During my PhD, I held a 3-month PhD fellowship in the Department of Physics at the University of Torino, where I worked with Prof. Guido Boffetta and the Complex Systems group on the numerical simulation of convective mixing in porous media, a collaboration that became the core of this paper. Visiting Torino allowed me to immerse myself in advanced computational fluid dynamics and to better understand how fundamental fluid-mechanical instabilities manifest in porous structures, a topic at the crossroads of physics, engineering, and environmental science.
The work examines a fluid-dynamic process that is simple in setup yet rich in physics: convective mixing driven by buoyancy in a porous medium with a free interface separating two miscible fluids. This configuration is a canonical model for situations in which a lighter fluid overlies a heavier one, and diffusive transport across the interface gradually alters the density field until an instability develops and vigorous mixing sets in. Such flows are fundamental to many natural and engineered systems, from groundwater contaminant transport and heat transfer in thermal insulation to geological carbon dioxide (CO2) sequestration, where dense CO2-rich brine can sink into deeper aquifers.
In this study, we use high-resolution direct numerical simulations of the governing Darcy-scale flow equations to capture the initiation and evolution of convection when miscible fluids interact across a free interface in a porous medium. Our simulations were performed in both two-dimensional (2D) and three-dimensional (3D) geometries to quantify how spatial dimensionality affects plume development, mixing dynamics, and dissolution fluxes.

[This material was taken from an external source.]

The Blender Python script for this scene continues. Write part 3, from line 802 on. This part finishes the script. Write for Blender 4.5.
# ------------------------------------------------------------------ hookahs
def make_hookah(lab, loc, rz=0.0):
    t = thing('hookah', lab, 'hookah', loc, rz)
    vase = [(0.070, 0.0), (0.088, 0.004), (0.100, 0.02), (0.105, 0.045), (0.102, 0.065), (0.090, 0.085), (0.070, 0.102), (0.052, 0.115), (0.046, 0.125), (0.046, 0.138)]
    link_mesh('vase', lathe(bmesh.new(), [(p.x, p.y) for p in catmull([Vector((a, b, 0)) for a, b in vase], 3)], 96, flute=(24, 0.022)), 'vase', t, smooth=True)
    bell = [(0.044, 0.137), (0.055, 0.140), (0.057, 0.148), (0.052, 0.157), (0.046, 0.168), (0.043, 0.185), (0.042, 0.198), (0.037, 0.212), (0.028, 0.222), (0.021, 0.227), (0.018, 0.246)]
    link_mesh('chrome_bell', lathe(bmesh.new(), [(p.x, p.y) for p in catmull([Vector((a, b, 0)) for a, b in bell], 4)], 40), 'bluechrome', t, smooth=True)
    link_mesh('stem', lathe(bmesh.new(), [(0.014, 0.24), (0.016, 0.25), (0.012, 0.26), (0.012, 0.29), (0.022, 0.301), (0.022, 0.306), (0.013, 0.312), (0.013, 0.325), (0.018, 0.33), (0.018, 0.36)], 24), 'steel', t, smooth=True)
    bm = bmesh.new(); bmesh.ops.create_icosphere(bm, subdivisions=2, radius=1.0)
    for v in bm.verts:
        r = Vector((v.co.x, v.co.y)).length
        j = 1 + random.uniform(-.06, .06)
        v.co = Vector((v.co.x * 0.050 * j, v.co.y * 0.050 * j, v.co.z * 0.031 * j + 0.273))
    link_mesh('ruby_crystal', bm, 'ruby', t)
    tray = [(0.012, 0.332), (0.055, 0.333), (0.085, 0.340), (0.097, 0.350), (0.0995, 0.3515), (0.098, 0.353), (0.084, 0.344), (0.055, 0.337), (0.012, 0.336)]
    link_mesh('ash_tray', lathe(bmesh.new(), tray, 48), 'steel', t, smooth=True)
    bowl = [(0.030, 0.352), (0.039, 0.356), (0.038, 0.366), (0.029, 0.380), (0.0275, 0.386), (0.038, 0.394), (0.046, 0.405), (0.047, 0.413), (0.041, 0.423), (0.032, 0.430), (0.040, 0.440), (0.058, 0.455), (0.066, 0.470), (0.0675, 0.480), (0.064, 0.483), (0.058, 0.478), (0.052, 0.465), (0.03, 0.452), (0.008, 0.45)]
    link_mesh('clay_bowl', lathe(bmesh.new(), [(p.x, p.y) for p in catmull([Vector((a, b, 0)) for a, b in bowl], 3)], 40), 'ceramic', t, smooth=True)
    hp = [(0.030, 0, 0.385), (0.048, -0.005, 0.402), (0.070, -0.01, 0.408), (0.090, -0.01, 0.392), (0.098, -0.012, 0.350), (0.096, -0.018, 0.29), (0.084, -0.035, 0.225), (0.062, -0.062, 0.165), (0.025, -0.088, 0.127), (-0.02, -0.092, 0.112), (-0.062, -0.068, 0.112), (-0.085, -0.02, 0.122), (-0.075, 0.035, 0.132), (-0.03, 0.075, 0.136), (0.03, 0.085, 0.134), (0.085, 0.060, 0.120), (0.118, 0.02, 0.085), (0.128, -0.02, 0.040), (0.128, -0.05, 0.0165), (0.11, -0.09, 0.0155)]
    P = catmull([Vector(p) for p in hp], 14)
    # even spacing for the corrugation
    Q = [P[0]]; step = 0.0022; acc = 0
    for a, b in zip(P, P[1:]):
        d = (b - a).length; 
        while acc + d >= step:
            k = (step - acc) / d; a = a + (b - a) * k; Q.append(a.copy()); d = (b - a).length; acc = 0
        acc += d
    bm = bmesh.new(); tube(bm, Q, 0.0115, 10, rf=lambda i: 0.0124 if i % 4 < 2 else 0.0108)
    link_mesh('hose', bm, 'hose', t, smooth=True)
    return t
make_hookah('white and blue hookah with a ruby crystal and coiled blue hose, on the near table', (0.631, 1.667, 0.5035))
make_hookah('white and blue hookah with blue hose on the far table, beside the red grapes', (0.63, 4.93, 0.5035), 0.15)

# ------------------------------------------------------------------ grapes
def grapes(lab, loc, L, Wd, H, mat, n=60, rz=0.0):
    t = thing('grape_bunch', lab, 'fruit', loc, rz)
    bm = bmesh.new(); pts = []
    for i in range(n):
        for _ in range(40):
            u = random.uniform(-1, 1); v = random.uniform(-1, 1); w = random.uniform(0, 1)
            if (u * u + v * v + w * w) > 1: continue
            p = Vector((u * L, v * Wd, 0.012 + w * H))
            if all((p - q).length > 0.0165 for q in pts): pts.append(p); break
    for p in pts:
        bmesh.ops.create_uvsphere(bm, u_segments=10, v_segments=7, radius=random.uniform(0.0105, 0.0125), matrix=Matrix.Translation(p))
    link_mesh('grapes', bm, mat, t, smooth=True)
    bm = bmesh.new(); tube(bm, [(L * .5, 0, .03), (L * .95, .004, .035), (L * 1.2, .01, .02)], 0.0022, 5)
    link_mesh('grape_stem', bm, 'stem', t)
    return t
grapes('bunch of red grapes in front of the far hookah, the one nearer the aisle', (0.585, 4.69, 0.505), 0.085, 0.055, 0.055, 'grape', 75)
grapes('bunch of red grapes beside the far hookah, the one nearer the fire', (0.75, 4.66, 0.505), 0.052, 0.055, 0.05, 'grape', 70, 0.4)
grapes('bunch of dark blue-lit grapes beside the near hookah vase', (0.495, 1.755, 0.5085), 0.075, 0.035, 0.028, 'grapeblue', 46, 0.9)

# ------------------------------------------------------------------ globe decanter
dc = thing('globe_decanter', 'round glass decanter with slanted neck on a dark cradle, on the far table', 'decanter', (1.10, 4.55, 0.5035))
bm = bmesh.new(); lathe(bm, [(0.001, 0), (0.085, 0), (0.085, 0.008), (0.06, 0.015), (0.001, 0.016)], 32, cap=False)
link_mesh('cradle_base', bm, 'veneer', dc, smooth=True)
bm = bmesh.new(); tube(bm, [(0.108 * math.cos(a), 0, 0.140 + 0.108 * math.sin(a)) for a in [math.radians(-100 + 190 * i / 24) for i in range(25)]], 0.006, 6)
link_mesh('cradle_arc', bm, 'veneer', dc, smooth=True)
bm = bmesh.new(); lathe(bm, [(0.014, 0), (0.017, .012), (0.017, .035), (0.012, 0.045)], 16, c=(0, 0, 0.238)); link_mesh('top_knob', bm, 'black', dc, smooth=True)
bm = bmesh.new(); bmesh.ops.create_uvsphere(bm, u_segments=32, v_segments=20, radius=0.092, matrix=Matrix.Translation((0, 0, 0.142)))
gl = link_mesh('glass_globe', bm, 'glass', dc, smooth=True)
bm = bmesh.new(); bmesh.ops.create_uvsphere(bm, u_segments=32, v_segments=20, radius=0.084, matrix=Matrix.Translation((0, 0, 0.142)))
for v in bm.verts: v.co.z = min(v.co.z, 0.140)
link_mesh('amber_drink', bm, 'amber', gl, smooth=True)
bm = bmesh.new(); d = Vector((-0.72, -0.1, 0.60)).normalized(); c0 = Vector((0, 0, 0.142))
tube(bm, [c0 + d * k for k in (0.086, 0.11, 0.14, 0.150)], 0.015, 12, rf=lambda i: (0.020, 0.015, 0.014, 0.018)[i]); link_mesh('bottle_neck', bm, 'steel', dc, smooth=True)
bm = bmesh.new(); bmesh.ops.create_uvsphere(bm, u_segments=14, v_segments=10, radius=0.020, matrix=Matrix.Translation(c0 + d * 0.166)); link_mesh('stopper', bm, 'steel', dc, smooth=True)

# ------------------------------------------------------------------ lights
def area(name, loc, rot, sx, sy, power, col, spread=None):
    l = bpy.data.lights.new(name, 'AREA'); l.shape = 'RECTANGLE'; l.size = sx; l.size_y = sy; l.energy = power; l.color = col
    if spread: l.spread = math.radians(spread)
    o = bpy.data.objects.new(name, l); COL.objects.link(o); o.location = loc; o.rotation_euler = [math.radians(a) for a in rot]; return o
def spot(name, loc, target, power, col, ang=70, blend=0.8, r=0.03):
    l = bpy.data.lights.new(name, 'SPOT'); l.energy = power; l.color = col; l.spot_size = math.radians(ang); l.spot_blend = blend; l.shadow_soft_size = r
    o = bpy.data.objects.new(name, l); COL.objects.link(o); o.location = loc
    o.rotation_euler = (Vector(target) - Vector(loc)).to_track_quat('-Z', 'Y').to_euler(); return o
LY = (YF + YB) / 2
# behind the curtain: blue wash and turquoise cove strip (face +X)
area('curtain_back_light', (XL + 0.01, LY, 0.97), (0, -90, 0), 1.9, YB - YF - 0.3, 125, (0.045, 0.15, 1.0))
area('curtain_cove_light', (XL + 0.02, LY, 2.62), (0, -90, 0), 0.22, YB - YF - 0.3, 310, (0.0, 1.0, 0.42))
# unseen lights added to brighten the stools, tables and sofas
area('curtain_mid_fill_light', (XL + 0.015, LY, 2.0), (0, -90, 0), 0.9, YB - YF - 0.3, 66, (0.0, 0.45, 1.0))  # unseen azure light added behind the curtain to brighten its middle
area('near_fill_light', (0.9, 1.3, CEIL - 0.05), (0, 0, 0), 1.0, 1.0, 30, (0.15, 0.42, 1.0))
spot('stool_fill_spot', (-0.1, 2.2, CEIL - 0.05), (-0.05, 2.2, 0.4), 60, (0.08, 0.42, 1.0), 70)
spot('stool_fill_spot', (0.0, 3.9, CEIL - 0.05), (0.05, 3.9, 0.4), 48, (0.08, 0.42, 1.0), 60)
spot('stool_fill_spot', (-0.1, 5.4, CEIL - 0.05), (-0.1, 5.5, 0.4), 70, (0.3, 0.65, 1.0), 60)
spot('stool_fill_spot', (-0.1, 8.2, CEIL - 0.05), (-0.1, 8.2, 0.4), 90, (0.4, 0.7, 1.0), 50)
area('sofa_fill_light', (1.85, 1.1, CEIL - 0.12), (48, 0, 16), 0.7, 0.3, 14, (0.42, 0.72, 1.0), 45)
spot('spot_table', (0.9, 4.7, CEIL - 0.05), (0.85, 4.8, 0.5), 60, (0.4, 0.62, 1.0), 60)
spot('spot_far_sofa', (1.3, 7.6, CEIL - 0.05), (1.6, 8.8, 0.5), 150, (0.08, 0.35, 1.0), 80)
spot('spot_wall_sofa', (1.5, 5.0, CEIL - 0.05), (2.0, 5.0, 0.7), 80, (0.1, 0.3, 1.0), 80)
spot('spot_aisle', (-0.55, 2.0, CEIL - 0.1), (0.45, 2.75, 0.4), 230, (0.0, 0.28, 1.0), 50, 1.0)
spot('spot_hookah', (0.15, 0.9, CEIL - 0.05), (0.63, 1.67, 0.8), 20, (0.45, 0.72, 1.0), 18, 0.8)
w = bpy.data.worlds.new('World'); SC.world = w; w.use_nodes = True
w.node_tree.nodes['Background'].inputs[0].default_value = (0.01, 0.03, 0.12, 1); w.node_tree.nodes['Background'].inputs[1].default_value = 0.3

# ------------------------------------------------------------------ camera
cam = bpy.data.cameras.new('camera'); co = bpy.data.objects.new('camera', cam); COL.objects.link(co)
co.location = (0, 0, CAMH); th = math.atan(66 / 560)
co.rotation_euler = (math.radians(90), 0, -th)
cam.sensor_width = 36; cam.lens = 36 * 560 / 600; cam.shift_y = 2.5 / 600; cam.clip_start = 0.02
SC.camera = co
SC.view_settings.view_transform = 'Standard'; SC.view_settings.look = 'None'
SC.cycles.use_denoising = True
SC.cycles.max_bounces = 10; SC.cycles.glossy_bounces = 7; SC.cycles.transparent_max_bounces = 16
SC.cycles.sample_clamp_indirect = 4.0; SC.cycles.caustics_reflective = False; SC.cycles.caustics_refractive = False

A key finding is that, although both 2D and 3D simulations display similar qualitative convective behaviours, such as the formation of rising and sinking plumes that promote mixing, their mixing rates and structures differ. Specifically, the 2D setup tends to produce stronger convective fluxes and more rapid interface deformation compared to the 3D case, with dissolution fluxes approximately 15% higher. This highlights the need for caution when applying 2D results to real 3D systems, as dimensional effects can significantly influence outcomes. (Springer)
What made this project particularly rewarding was the opportunity to collaborate across disciplines, blending physical intuition from fluid dynamics with computational techniques and environmental motivation. The fellowship in Torino was not just a change of scenery but a chance to grow as a researcher: to ask deeper questions about why mixing occurs the way it does and how seemingly small modelling choices (such as geometry or dimensionality) can have large consequences for interpretation. The result is more than a paper; it is a window into the multiscale complexity of convective processes that shape many phenomena in science and engineering.